Golden light

Janine Antoni & Stephen Petronio

In the video “Honey Baby,” it’s hard to tell which way is up.

In the video “Honey Baby,” it’s hard to tell which way is up.

Column note: “Honey Baby” is on exhibit through Oct. 22 at UNR’s Sheppard Gallery, 1664 N. Virginia St. A Q&A with the artists will be held at 7 p.m., Oct. 21 at UNR’s Davidson Math and Science Center, Rm. 110.

How might a choreographer and a sculptor/performance artist collaborate on a single work of art?

If that sounds like an awkward fit, meet Janine Antoni and Stephen Petronio. Their realms of investigation fit together like puzzle pieces.

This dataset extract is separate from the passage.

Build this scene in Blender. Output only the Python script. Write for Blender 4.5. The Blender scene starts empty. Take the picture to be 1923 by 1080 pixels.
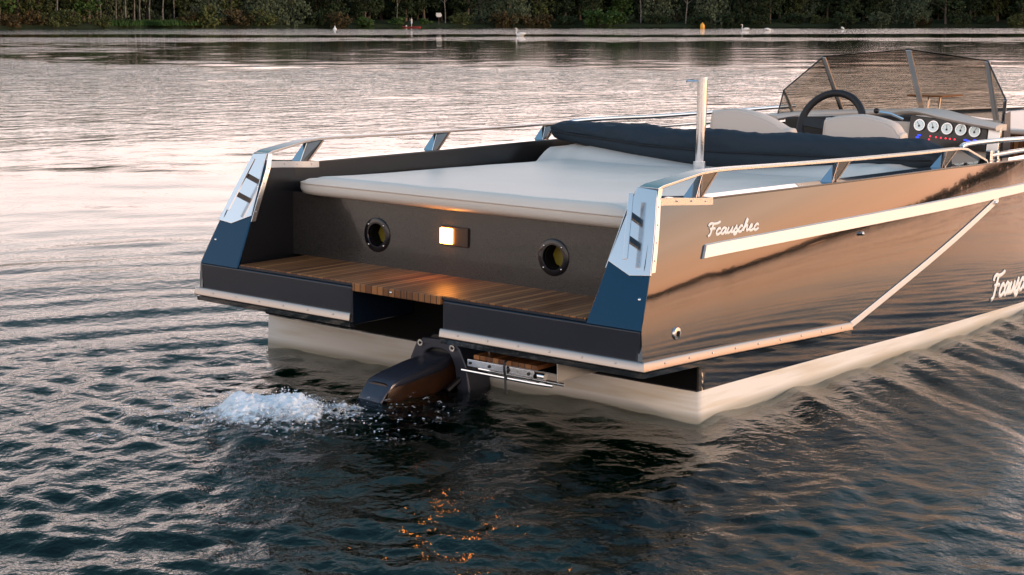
import bpy, bmesh, math, random
import numpy as np
from mathutils import Vector, Matrix, noise as mnoise
R = math.radians
scene = bpy.context.scene
COL = scene.collection

# ---------------------------------------------------------------- camera, world, sun, exposure
CF, CPITCH, CYAW, BROLL = 3000.0, 9.5153, 38.3182, 0.806      # focal length in photo pixels, pitch, heading, heel of the boat
CAM = Vector((-4.5387, -4.1628, 1.4689))
def basis(roll):
    p, a, r = R(CPITCH), R(CYAW), R(roll)
    F = Vector((math.cos(p)*math.cos(a), math.cos(p)*math.sin(a), -math.sin(p)))
    X = F.cross(Vector((0, 0, 1))).normalized(); U = X.cross(F)
    return X*math.cos(r)+U*math.sin(r), U*math.cos(r)-X*math.sin(r), F
def at(u, v, ax, val, boat=True):
    """world (boat=False) or boat-frame point where the sight line of photo pixel (u,v) meets the plane axis=val"""
    X, U, F = basis(BROLL if boat else 0)
    d = F + X*((u-961.5)/CF) + U*((540-v)/CF)
    t = (val-CAM[ax])/d[ax]
    return CAM + d*t
cam_data = bpy.data.cameras.new("camera")
cam_data.sensor_width = 36.0; cam_data.lens = 36.0*CF/1923.0
cam_data.clip_start = 0.1; cam_data.clip_end = 6000
cam = bpy.data.objects.new("camera", cam_data); COL.objects.link(cam)
X0, U0, F0 = basis(0)
cam.matrix_world = Matrix.Translation(CAM) @ Matrix((X0, U0, -F0)).transposed().to_4x4()
scene.camera = cam
X1, U1, F1 = basis(BROLL)
# boat frame -> world: the boat heels a little about the line of sight
ROT = Matrix((X0, U0, F0)).transposed() @ Matrix((X1, U1, F1))
BOAT_M = Matrix.Translation(CAM) @ ROT.to_4x4() @ Matrix.Translation(-CAM)

SUN_AZ, SUN_EL = -66.0, 5.0
world = bpy.data.worlds.new("World"); scene.world = world
world.use_nodes = True
nt = world.node_tree; nt.nodes.clear()
def wn(t, **k):
    n = nt.nodes.new(t)
    for a, b in k.items(): setattr(n, a, b)
    return n
def wmath(op, a, b=None, clamp=False):
    n = wn('ShaderNodeMath', operation=op, use_clamp=clamp)
    for i, s in enumerate((a, b)):
        if s is None: continue
        if isinstance(s, (int, float)): n.inputs[i].default_value = s
        else: nt.links.new(s, n.inputs[i])
    return n.outputs[0]
def wramp(fac, stops, interp='EASE'):
    n = wn('ShaderNodeValToRGB'); cr = n.color_ramp; cr.interpolation = interp
    while len(cr.elements) > 1: cr.elements.remove(cr.elements[-1])
    cr.elements[0].position = stops[0][0]; cr.elements[0].color = (*stops[0][1], 1)
    for p, c in stops[1:]:
        e = cr.elements.new(p); e.color = (*c, 1)
    nt.links.new(fac, n.inputs[0]); return n.outputs[0]
def wmix(fac, a, b, bt='MIX'):
    n = wn('ShaderNodeMix', data_type='RGBA', blend_type=bt)
    if isinstance(fac, (int, float)): n.inputs[0].default_value = fac
    else: nt.links.new(fac, n.inputs[0])
    nt.links.new(a, n.inputs[6]); nt.links.new(b, n.inputs[7]); return n.outputs[2]
sky = wn('ShaderNodeTexSky', sky_type='NISHITA')
sky.sun_disc = False; sky.sun_elevation = R(SUN_EL); sky.sun_rotation = R(90-SUN_AZ)
sky.air_density = 1.2; sky.dust_density = 2.0; sky.ozone_density = 2.5
tc = wn('ShaderNodeTexCoord')
sep = wn('ShaderNodeSeparateXYZ'); nt.links.new(tc.outputs['Generated'], sep.inputs[0])
zc = wmath('MAXIMUM', sep.outputs[2], 0.0)
# bright thin evening veil: cream pink low down, blue above; warmer towards the sunset
rest_a = wramp(zc, [(0, (1.25, .93, .79)), (.10, (1.25, .97, .84)), (.27, (1.05, .92, .86)), (.46, (.52, .60, .70)), (.68, (.13, .24, .36)), (1, (.07, .15, .26))])
rest_b = wramp(zc, [(0, (1.34, 1.03, .95)), (.10, (1.34, 1.09, 1.02)), (.18, (.86, .74, .72)), (.31, (.24, .28, .32)), (.5, (.055, .15, .18)), (.68, (.06, .15, .21)), (1, (.07, .15, .26))])
fdir = (math.cos(R(34)), math.sin(R(34)))
cosf = wmath('ADD', wmath('MULTIPLY', sep.outputs[0], fdir[0]), wmath('MULTIPLY', sep.outputs[1], fdir[1]))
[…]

Petronio is the leader of the Stephen Petronio Company in New York. His dancers exude all of the elegance and athleticism of ballet, but they exist in a world far from tutus and Swan Lake. Often they make abruptness, intensity and grace look like natural bedfellows. In a 2013 piece called “Like Lazarus Did,” dancers achieve circus-like contortion and vulnerable, corpselike quietness. A woman lies motionless on a platform near the ceiling, meditating throughout the performance.

The motionless woman is Antoni. Her resume includes MacArthur and Guggenheim fellowships—and many museum exhibits. She explores notions of how the body works as a symbol, as a tool, as a physical representation of historic gender roles. In a well-known piece titled “Loving Care,” for example, she dipped her long, dark hair into hair dye and dragged it across the floor, using her head to paint broad, swirling strokes, mimicking the action paintings of Jackson Pollock and his peers, creating similar imagery to theirs, only from a posture of submission rather that the postures of strength that pictures of Pollock in action convey.

Petronio—who has collaborated with musicians such as Lou Reed and visual artists such as Cindy Sherman—explained to the PBS program Art 21 that visual art, for him, fills in some of the gaps that dance leaves open.

In dance, he said, “[A] moment is precious because it goes away. You just get a glimpse of a movement, and you have to chase it or try to hold it in your memory. But a sculpture you can look at from all sides as long as you want, to stay in the room with it. I’m very jealous of that.”

Likewise, Antoni is quoted in an Art 21 blog saying that Petronio’s work has “this kind of exuberance and complexity. … What I would like to do is offer him stillness.”

The two made a piece in 2013 that incorporates all of those desires. It’s a 14-minute video titled “Honey Baby,” and it’s currently on exhibit in the University of Nevada, Reno’s Sheppard Gallery.

In the video, a nude, muscular, male dancer moves inside a confined, cylindrical space. He’s coated in a viscous liquid and silhouetted against a golden light. We hear sounds resembling those of muffled ocean waves. There are just enough shreds of narrative evidence that it’s tempting to want to piece them together. Is he trying to escape? Does he want to achieve a particular posture in a space too small to stand in? The sound becomes heartbeats. Does that indicate danger? Birth? Vitality?

All of these remain possible, but a narrative never coheres. And it becomes clear that you will not figure out which way is up—literally. For the dancer, the rules of gravity keep changing—it’s never clear which surface is his “floor,” and at times he appears to be floating.

Like Petronio’s dance, “Honey Baby” is intimate and disorienting. Like Antoni’s work, it invites us to examine physical processes as symbols. As a team, they make sculpture, dance and video seem like mediums that were meant for each other.